Roma, 6 dicembre 2025 – Sono passati cinquant’anni dalla prima volta che “Amici miei” è arrivato sul grande schermo, ma il film continua a far parlare di sé. Ieri sera, nei corridoi della Camera dei Deputati, è andato in scena un omaggio sentito a Ugo Tognazzi e alla sua celebre “supercazzola”. Quel termine, ormai entrato nel linguaggio di tutti i giorni e persino nel dizionario Treccani, resta un mistero per molti, come ha spiegato il figlio Gianmarco: “In tanti la usano senza sapere davvero da dove viene”.
La supercazzola che ha fatto la storia di Tognazzi
Nell’aula dei gruppi parlamentari, piena di volti noti e amici di lunga data, si è respirata la memoria di Ugo Tognazzi e di un film che ha lasciato il segno nella commedia italiana. In prima fila c’erano i figli, Gianmarco e Ricky, visibilmente commossi. “Forse ‘Amici miei’ andrebbe trasmesso in tv più spesso”, ha detto Gianmarco, quasi a ricordarci che il tempo non ha scalfito la forza di quella pellicola.
Il presidente della commissione Cultura, Federico Mollicone, ha aperto la serata definendo Tognazzi “un vero pilastro del nostro cinema”. Il critico Enrico Magrelli ha guidato gli interventi, alternando ricordi personali e aneddoti dal set. “Dietro la maschera divertente, c’è una malinconia che rende il film profondamente esistenziale”, ha osservato Magrelli, citando la scena in cui il conte Mascetti – interpretato da Tognazzi – confonde il vigile Paolini con la sua supercazzola.
Mezzo secolo di eredità
“Amici miei” uscì nelle sale nel 1975, diretto da Mario Monicelli dopo la morte di Pietro Germi, che era stato il primo a voler realizzare il progetto. La sceneggiatura, firmata da Benvenuti, Pinelli e De Bernardi, era stata scritta proprio per Germi. Solo dopo la sua scomparsa Monicelli decise di portare avanti il lavoro. “Marco ha ritrovato la sceneggiatura originale: sono ben 400 pagine”, ha raccontato Ricky Tognazzi durante la serata.
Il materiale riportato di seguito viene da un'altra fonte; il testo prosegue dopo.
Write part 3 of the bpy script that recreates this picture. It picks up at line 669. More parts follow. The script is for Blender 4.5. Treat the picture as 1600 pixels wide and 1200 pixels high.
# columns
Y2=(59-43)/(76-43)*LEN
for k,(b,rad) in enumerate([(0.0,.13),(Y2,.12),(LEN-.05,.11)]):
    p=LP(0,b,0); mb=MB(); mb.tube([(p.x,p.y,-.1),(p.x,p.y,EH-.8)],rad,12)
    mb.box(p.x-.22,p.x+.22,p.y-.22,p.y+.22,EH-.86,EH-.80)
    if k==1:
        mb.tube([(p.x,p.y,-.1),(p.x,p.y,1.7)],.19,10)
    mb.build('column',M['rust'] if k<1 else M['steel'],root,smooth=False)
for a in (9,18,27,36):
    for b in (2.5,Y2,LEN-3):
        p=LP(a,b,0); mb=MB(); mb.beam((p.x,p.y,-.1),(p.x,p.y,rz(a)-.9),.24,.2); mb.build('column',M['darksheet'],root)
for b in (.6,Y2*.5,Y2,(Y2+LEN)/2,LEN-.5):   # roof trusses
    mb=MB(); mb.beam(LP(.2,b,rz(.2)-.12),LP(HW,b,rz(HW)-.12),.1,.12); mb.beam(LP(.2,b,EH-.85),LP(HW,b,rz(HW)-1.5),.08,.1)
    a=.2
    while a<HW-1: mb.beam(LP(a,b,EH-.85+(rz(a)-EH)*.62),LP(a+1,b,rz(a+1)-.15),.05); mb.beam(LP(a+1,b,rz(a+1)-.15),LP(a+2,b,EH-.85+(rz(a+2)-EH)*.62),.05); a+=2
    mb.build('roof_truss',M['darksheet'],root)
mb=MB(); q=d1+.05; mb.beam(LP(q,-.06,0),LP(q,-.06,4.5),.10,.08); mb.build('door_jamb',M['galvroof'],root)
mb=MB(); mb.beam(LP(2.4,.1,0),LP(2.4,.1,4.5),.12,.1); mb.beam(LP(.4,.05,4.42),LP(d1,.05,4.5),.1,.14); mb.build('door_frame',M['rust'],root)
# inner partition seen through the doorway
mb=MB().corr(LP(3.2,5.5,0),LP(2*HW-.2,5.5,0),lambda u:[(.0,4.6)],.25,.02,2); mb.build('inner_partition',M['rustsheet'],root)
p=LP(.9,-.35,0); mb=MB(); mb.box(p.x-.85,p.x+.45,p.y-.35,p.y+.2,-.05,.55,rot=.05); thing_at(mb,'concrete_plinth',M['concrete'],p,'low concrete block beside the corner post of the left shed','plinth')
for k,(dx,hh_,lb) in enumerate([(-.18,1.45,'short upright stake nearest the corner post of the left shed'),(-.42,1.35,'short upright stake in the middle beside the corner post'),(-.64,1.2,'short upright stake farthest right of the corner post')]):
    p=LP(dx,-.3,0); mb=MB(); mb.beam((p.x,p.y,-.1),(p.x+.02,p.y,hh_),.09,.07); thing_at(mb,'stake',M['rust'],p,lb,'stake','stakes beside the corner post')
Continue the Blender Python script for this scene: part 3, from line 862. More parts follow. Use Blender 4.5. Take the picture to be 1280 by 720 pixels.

Nel cast, oltre a Tognazzi, c’erano Duilio Del Prete, Gastone Moschin, Philippe Noiret e Adolfo Celi. Un gruppo di amici cinquantenni nella Firenze degli anni Settanta, tra scherzi e malinconie. “La comicità di Ugo e dei suoi amici non era solo carisma, aveva qualcosa di più profondo”, ha riflettuto Gianmarco.
Ricordi dal set e non solo
Non sono mancati momenti di ricordo più personali. Liana Orfei, attrice e circense, ha detto: “Venivo dal circo, è stato il mio primo film con Tognazzi. Mi ha insegnato tanto, gli sono grata”. Barbara Bouchet ha parlato delle riprese de “L’Anatra all’arancia”, mentre Saverio Vallone e Marco Risi hanno raccontato di un’epoca irripetibile per il cinema italiano.
Michele Placido ha ricordato il suo incontro con Tognazzi sul set di “Romanzo popolare”, uscito un anno prima di “Amici miei”. “Mi ha aiutato molto, anche nel rapporto con Monicelli”, ha detto Placido. Poi un aneddoto più intimo: le estati al Villaggio Tognazzi a Torvajanica, tra partite a tennis e tavolate affollate. “Ci venivano tutti: da Pavarotti a Gassman. Quando ero solo un giovane attore, appena uscito dall’Accademia, trovavo lì una grande famiglia”, ha raccontato.
Un film che non invecchia
A cinquant’anni dall’uscita, “Amici miei” è ancora citato e amato. La supercazzola è diventata il simbolo di un modo tutto italiano di giocare con le parole e con la vita. Ma, come ha ricordato Gianmarco Tognazzi, non tutti ne conoscono davvero il significato o la storia.
L’omaggio in Parlamento, fatto di applausi sinceri e qualche risata nostalgica, ha confermato quanto sia vivo il ricordo di Ugo Tognazzi e della sua arte. Un attore capace di attraversare generazioni diverse, lasciando un segno profondo nella cultura popolare italiana. E forse, come ha suggerito Gianmarco, sarebbe il caso di rivedere “Amici miei” più spesso in tv. Solo così si capirebbe davvero cosa vuol dire una supercazzola ben fatta.